Runtime \(\mathcal{O}(N)\). Space usage: \(\mathcal{O}(1)\).

I’ve seen this pattern before in Minimizing Bottom-Right Paths in a 2xN Grid , where we have a initial value that we update on seeing the next item in the collection.

Learnings

tags this problem with “Prefix Sum”, a class of problems that feature the pattern \(y_i = y_{i-1} + x_i\). #prefix-sum

We do not need to separately maintain prefix_penalty and suffix_penalty.

Implementation with single penalty value

def best_closing_time(customers: str) -> int:
    # Set the initial values. Assume that we are closed at hour 0.
    penalty = sum(1 if c == 'Y' else 0 for c in customers)
    earliest_closing_hour = 0
    min_penalty = penalty

    # Try closing the shop at hours 1, ..., n-1
    for latest_open_hour, c in enumerate(customers):
        # If there is a customer at this hour, moving it to open hours
        # decreases the penalty by one. If there's no customer, then we
        # incur a penalty by having the shop open.
        penalty += -1 if c == 'Y' else 1

        if penalty < min_penalty:
            earliest_closing_hour = latest_open_hour + 1
            penalty = min_penalty

    return earliest_closing_hour

From a pure refactor perspective, could I have been able to infer this?

prefix_penalty = 0
suffix_penalty = sum(1 if c == 'Y' else 0 for c in customers)
min_penalty = prefix_penalty + suffix_penalty

for hour in range(1, len(customers) + 1):
  if customers[hour-1] == 'Y': suffix_penalty -= 1
  else: prefix_penalty += 1
  penalty = prefix_penalty + suffix_penalty

min_penalty is trivially suffix_penalty because prefix_penalty is \(0\).

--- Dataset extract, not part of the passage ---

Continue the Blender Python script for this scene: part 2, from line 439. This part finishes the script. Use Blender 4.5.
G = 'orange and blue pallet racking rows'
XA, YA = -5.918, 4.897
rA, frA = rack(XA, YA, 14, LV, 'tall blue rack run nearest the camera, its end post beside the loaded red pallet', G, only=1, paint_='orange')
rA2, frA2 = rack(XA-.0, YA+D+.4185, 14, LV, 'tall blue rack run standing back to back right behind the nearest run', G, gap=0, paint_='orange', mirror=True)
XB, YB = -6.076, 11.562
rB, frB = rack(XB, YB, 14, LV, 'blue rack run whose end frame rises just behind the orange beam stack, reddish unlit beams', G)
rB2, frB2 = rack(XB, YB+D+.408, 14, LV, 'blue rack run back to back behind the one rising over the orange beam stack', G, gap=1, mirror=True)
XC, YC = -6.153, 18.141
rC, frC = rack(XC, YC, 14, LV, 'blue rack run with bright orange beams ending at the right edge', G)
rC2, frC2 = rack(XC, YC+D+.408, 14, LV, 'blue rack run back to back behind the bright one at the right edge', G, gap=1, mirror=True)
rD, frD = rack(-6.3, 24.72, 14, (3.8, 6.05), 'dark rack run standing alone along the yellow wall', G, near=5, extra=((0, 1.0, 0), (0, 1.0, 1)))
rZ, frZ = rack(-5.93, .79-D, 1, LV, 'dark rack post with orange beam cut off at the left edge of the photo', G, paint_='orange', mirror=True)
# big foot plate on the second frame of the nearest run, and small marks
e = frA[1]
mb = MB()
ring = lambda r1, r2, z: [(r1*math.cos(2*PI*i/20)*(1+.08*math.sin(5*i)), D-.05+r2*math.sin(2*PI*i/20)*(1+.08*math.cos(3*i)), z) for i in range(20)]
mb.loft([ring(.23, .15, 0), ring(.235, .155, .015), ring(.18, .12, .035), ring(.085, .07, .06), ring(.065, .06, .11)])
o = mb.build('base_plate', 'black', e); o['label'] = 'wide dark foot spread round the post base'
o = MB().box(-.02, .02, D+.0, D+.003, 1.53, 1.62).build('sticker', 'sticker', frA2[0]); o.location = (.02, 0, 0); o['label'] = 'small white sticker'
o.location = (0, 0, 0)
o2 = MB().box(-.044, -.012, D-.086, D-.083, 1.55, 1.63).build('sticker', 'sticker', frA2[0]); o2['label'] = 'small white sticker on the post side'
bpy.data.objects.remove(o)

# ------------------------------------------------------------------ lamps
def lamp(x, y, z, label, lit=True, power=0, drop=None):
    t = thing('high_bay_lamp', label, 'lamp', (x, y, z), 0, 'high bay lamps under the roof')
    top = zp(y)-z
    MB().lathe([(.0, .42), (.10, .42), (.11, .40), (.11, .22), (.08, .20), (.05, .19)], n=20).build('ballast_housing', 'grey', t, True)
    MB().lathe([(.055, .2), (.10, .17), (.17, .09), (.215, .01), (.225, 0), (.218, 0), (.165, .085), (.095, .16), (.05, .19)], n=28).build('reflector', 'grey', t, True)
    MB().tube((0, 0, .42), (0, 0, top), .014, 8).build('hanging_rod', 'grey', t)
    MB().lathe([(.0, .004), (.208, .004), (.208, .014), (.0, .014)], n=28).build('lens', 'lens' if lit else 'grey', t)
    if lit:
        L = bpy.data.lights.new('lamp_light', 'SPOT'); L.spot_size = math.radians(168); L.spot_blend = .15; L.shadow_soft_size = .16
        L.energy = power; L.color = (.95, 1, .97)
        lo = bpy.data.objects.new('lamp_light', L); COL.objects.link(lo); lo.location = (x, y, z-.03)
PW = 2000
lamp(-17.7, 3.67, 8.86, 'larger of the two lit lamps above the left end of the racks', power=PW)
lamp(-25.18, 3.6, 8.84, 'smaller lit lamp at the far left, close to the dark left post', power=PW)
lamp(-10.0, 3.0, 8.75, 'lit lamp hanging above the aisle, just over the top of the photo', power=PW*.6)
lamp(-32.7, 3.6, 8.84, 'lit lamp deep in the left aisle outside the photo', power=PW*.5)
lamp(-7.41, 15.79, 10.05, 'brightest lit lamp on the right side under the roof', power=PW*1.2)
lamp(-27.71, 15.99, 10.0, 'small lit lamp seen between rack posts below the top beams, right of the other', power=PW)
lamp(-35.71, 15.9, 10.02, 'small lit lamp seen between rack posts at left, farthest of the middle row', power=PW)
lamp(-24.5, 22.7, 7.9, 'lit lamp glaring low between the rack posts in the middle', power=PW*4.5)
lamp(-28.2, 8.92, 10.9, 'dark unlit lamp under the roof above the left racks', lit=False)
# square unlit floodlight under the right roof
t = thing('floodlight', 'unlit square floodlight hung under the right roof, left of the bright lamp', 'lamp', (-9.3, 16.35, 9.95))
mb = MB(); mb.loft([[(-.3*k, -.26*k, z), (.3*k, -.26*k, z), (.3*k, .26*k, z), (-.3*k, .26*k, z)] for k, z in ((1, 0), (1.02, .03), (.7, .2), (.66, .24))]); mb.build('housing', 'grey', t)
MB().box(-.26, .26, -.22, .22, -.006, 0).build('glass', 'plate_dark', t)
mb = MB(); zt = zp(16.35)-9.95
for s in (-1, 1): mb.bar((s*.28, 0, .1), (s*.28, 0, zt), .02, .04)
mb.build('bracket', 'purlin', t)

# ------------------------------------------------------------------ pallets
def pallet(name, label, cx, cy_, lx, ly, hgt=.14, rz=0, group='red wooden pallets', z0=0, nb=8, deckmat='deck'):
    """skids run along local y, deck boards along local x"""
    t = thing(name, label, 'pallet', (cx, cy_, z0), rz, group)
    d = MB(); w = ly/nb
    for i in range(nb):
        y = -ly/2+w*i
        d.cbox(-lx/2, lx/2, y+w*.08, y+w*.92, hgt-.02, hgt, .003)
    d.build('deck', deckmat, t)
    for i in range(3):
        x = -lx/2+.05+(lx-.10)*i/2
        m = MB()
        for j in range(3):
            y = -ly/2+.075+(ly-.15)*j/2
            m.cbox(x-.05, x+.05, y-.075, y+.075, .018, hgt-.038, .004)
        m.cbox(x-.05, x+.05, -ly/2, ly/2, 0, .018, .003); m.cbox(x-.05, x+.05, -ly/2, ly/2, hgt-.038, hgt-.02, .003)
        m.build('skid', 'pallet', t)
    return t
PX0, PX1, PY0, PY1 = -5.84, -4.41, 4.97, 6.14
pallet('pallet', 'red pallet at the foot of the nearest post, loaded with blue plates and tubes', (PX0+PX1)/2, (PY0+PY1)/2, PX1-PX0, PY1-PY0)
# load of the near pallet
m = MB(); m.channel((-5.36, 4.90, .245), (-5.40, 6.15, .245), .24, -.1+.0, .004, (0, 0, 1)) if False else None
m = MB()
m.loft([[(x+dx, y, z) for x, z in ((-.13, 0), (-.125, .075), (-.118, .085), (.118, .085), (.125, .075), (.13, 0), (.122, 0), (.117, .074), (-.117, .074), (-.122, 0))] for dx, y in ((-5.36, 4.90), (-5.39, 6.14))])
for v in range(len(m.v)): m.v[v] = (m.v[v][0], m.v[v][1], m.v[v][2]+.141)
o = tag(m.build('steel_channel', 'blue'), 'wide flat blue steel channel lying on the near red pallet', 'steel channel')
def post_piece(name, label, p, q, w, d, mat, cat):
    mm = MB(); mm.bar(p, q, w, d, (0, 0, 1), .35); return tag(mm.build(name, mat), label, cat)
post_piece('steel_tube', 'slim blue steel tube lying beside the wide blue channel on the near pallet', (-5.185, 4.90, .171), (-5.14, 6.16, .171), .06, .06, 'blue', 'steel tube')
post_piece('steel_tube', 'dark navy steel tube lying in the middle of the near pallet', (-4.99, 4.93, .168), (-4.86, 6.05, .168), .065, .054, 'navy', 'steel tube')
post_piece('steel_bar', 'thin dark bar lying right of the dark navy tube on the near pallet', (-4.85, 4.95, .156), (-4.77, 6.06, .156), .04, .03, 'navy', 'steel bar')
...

In the Y case, penalty = prefix_penalty + suffix_penalty - 1, while in the N case, penalty = prefix_penalty + 1 + suffix_penalty. Therefore, prefix_penalty + suffix_penalty can be collapsed into one value.

In the rewrite, using for latest_open_hour, c in enumerate(customer) instead of for hour in range(1, len(customers) + 1) clarified my thinking a lot. Another point for selecting good variable names and using idiomatic constructs.

The initial pass over customers gets us the starting penalty. However, the question asks for the earliest hour with the lowest penalty, and so it’s the penalty of the hours relative to each other that matters, not the specific penalty value.

The reference shifts the graph up or down. However, the shape of the graph does not change. Source: leetCode2483Editorial

Implementation in a single pass

def best_closing_time(customers: str) -> int:
    # Assume that we are closed at hour 0. Set zero as the reference
    # point.
    penalty = 0
    earliest_closing_hour = 0
    min_penalty = penalty

    for latest_open_hour, c in enumerate(customers):
        # If there is a customer at this hour, moving it to open hours
        # decreases the penalty by one. If there's no customer, then we
        # incur a penalty by having the shop open.
        penalty += -1 if c == 'Y' else 1

        if penalty < min_penalty:
            earliest_closing_hour = latest_open_hour + 1
            min_penalty = penalty

    return earliest_closing_hour

References

Prefix sum - Wikipedia. en.wikipedia.org . Accessed Jul 21, 2024.
Minimum Penalty for a Shop > Editorial. leetcode.com . Accessed Jul 21, 2024.